The woman was surprised. Yet a growing number of consumers know by now that when they get something for “free” in the digital world, they pay with a new currency—their personal data. This is the core business model of everything from “'free” email and search engines to social media and apps that track our exercise and health.

The companies behind these free services make fortunes selling access to us or selling our data directly to others, and we pay them with a currency we don’t know the worth of. What is a birthday worth, a political opinion, or a quest for parenthood or an illness?

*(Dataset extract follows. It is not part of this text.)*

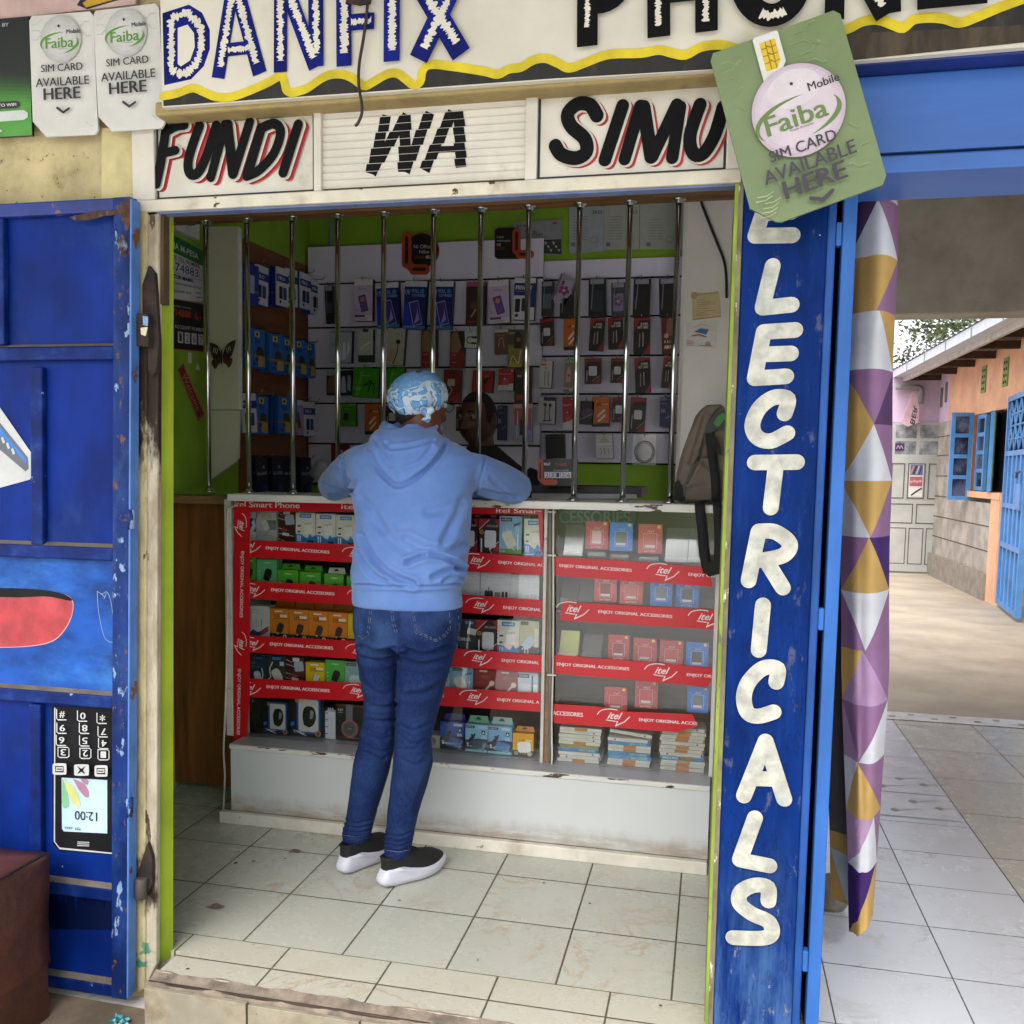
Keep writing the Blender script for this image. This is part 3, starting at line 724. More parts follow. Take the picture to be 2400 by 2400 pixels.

Individuals are in the blind with this new currency because the inner workings of the market are completely opaque to us. Those who control the biggest troves of data are increasingly closed off about their doings (remember how, for example, Facebook rarely replies to a press request), while individuals, in general, are becoming more and more transparent.

Citizens revolt

Many of us have woken up to the fact that private life is no longer the default. We miss the lack of privacy (meaning the control of our own data) in the online infrastructure, and we are slowly beginning to understand the potential risks associated with losing control over our data: discrimination, missed opportunities, doxing, and a general creepy feeling of someone following our every move. The rapid increase in the use of ad blockers, fake data, and privacy tools, as well as a growing digital distrust evidenced in surveys (mostly from the U.S. and E.U.), offer clear evidence of growing consumer awareness.